PRIME ALTERNATIVE? No one at PBS is very enthralled with the idea of playing four days apart. And they seem to have company. This season's Thursday Night games have had all the drama of rerun. The home teams only have a 5-3 edge, but the spread for the home club is 238-182.

Left tackle Andrew Whitworth, the club's player rep to the NFL Players Association, like most of his teammates, have spent nearly every waking hour since Sunday's win over the Jags in the cold tub. He wonders if there's a better way.

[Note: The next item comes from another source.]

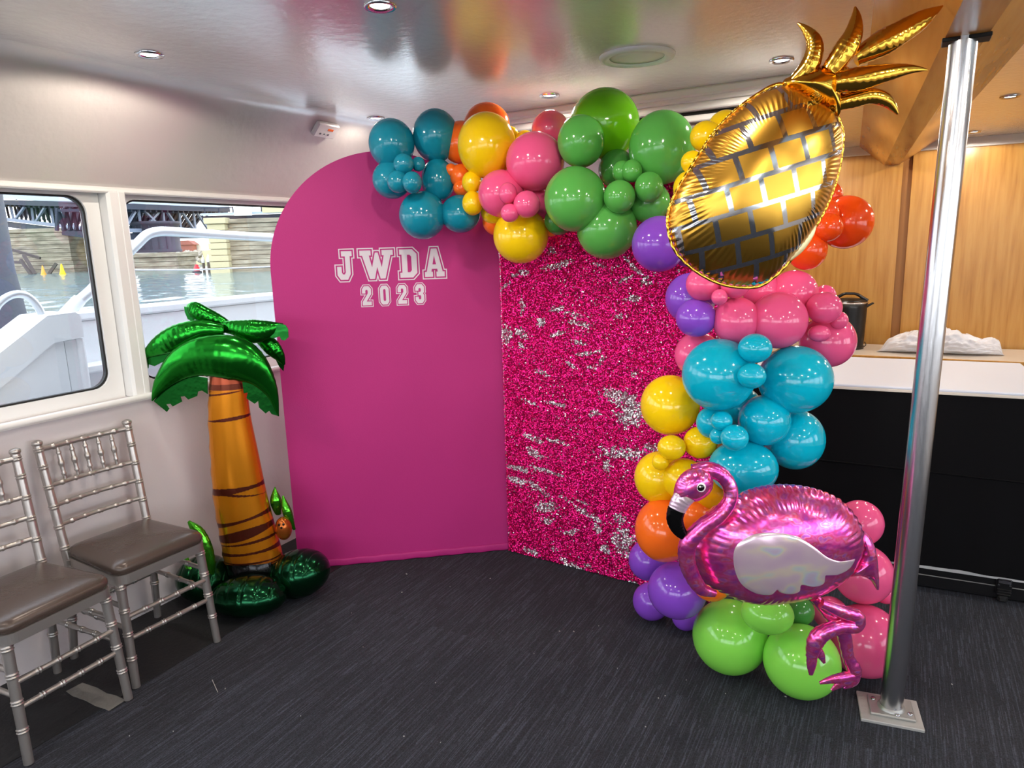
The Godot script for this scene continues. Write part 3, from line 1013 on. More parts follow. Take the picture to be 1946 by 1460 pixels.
func make_sequins() -> void:
	var a := Vector3(-1.839, 0, -3.231)
	var along := Vector3(0.9958, 0, 0.0915).normalized()
	var t := thing("sequin_backdrop", "rectangular backdrop panel covered in pink and silver flip sequins", "backdrop", a, Basis(along, Vector3.UP, along.cross(Vector3.UP)))
	var w := 1.16
	var h := 1.98
	obj("panel", box(Vector3(w / 2.0, h / 2.0 + 0.004, -0.015), Vector3(w, h, 0.03), 0.008), M.sequin_cloth, t)
	var swipes := [[0.352, 1.600, 0.094, 0.019, 15], [0.157, 1.567, 0.033, 0.017, 0], [0.098, 1.553, 0.026, 0.011, 0], [0.035, 1.496, 0.035, 0.011, 30], [0.579, 1.601, 0.036, 0.009, -15], [0.770, 1.580, 0.075, 0.013, -40], [0.825, 1.523, 0.030, 0.025, 0], [0.708, 1.529, 0.049, 0.011, 25], [0.750, 1.444, 0.042, 0.018, 0], [0.135, 1.395, 0.017, 0.043, 0], [0.348, 1.382, 0.056, 0.017, 5], [0.445, 1.358, 0.066, 0.011, -10], [0.479, 1.311, 0.080, 0.014, -8], [0.034, 1.236, 0.040, 0.051, 0], [0.130, 1.252, 0.043, 0.029, -20], [0.124, 1.186, 0.022, 0.022, 0], [0.250, 1.313, 0.029, 0.025, 0], [0.346, 1.258, 0.052, 0.011, 20], [0.471, 1.219, 0.046, 0.012, -5], [0.501, 1.165, 0.073, 0.012, 12], [0.591, 1.140, 0.015, 0.027, -10], [0.531, 1.099, 0.038, 0.010, -5], [0.422, 1.101, 0.039, 0.010, -30], [0.251, 1.050, 0.058, 0.013, -15], [0.690, 1.358, 0.028, 0.012, 0], [0.765, 1.085, 0.021, 0.017, 0], [0.162, 0.888, 0.069, 0.010, -20], [0.339, 0.891, 0.090, 0.012, -5], [0.694, 0.961, 0.109, 0.041, -8], [0.759, 0.907, 0.079, 0.054, 0], [0.544, 0.863, 0.038, 0.013, 30], [0.322, 1.670, 0.028, 0.017, 0], [0.730, 0.860, 0.083, 0.041, -10], [0.559, 0.869, 0.031, 0.014, 0], [0.191, 0.690, 0.078, 0.017, -10], [0.335, 0.690, 0.075, 0.012, -5], [0.189, 0.606, 0.052, 0.031, -20], [0.084, 0.505, 0.077, 0.017, -3], [0.264, 0.518, 0.111, 0.014, -6], [0.069, 0.435, 0.073, 0.024, -10], [0.210, 0.412, 0.105, 0.017, -25], [0.379, 0.385, 0.050, 0.011, -15], [0.477, 0.384, 0.048, 0.009, -15], [0.259, 0.316, 0.078, 0.031, 10], [0.266, 0.243, 0.043, 0.020, 20], [0.409, 0.203, 0.042, 0.016, 20], [0.508, 0.326, 0.096, 0.019, -20], [0.563, 0.258, 0.024, 0.030, 20], [0.694, 0.337, 0.038, 0.029, 0], [0.710, 0.223, 0.068, 0.067, 0], [0.725, 0.160, 0.053, 0.030, 0], [0.610, 0.156, 0.031, 0.023, 0], [0.709, 0.684, 0.140, 0.032, 5], [0.852, 0.732, 0.042, 0.020, 10], [0.619, 0.607, 0.023, 0.036, 0], [0.155, 0.036, 0.054, 0.018, 0], [0.306, 0.086, 0.026, 0.012, 0], [0.756, 0.003, 0.045, 0.015, 0], [0.423, 0.011, 0.083, 0.020, -15], [0.505, 0.039, 0.024, 0.012, 0]]
	var mm := MultiMesh.new()
	mm.transform_format = MultiMesh.TRANSFORM_3D
	mm.use_colors = true
	var st := begin(false)
	for k in 6:
		var p := Vector2.from_angle(TAU * k / 6.0) * 0.0042
		var q := Vector2.from_angle(TAU * (k + 1) / 6.0) * 0.0042
		tri(st, Vector3(0, 0, 0.0009), Vector3(p.x, p.y, 0), Vector3(q.x, q.y, 0))
	st.generate_normals()
	mm.mesh = st.commit()
	mm.mesh.surface_set_material(0, M.sequin)
	var pitch := Vector2(0.0060, 0.0062)
	var nx := int(w / pitch.x)
	var ny := int((h - 0.01) / pitch.y)
	mm.instance_count = nx * ny
	var rag := noise(7, 26.0, FastNoiseLite.TYPE_SIMPLEX, 3)
	var patch := noise(8, 1.6, FastNoiseLite.TYPE_SIMPLEX, 2)
	rng.seed = 4
	var i := 0
	for iy in ny:
		for ix in nx:
			var p := Vector2((ix + 0.5 + (0.5 if iy % 2 == 1 else 0.0)) * pitch.x, 0.010 + iy * pitch.y) + Vector2(rng.randf_range(-1, 1), rng.randf_range(-1, 1)) * 0.0012
			p.x = minf(p.x, w - 0.003)
			var silver := 0.0
			var ragged := 0.55 * rag.get_noise_2d(p.x, p.y)
			for s in swipes:
				var d := p - Vector2(s[0], s[1])
				if absf(d.x) > 0.2 or absf(d.y) > 0.2:
					continue
				d = d.rotated(-deg_to_rad(s[4]))
				var e := Vector2(d.x / s[2], d.y / s[3]).length()
				silver = maxf(silver, 1.0 - smoothstep(0.75, 1.1, e + ragged))
			var loose := 0.018 + 0.05 * smoothstep(0.0, 0.6, patch.get_noise_2d(p.x, p.y)) + 0.03 * smoothstep(0.3, 0.9, p.x)
			var flipped: bool = rng.randf() < maxf(silver * 0.9, loose)
			var tilt := 0.75 if flipped else 0.48
			var turn := Basis.from_euler(Vector3(rng.randfn(-0.10, tilt), rng.randfn(0.0, tilt), rng.randf() * TAU))
			mm.set_instance_transform(i, Transform3D(turn, Vector3(p.x, p.y, 0.0035 + rng.randf() * 0.002)))
			var c := srgb(242, 242, 246) if flipped else srgb(255, 44, 156).lerp(srgb(228, 14, 108), rng.randf())
			mm.set_instance_color(i, c.srgb_to_linear())
			i += 1
	var o := MultiMeshInstance3D.new()
	o.multimesh = mm
	o.name = "sequins"
	o.set_meta("kind", "stuff")
	t.add_child(o)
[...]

"I wish there was a different way to do it for sure. I don't think there's a player in the league that doesn't want a way to get a little bit of an ease off the body and do something different," Whitworth said. "But the truth is college football has kind of taken that slot on Saturday nights now, so Saturday night games don't really exist like they did when I first got in the league. I wish we could find a way to do it differently. There's no doubt about it. You could have more 4 o'clock games. Have an extra Sunday night game. There's got to be ways to find more prime time games and get more teams and (cities) that are interested in seeing their teams play."

The Bengals are 2-3 on Thursday nights under head coach Marvin Lewis, but it all began on Sept. 15, 1983 in Cleveland, when two Browns' interceptions of Cincinnati quarterback Ken Anderson translated into a 17-7 loss.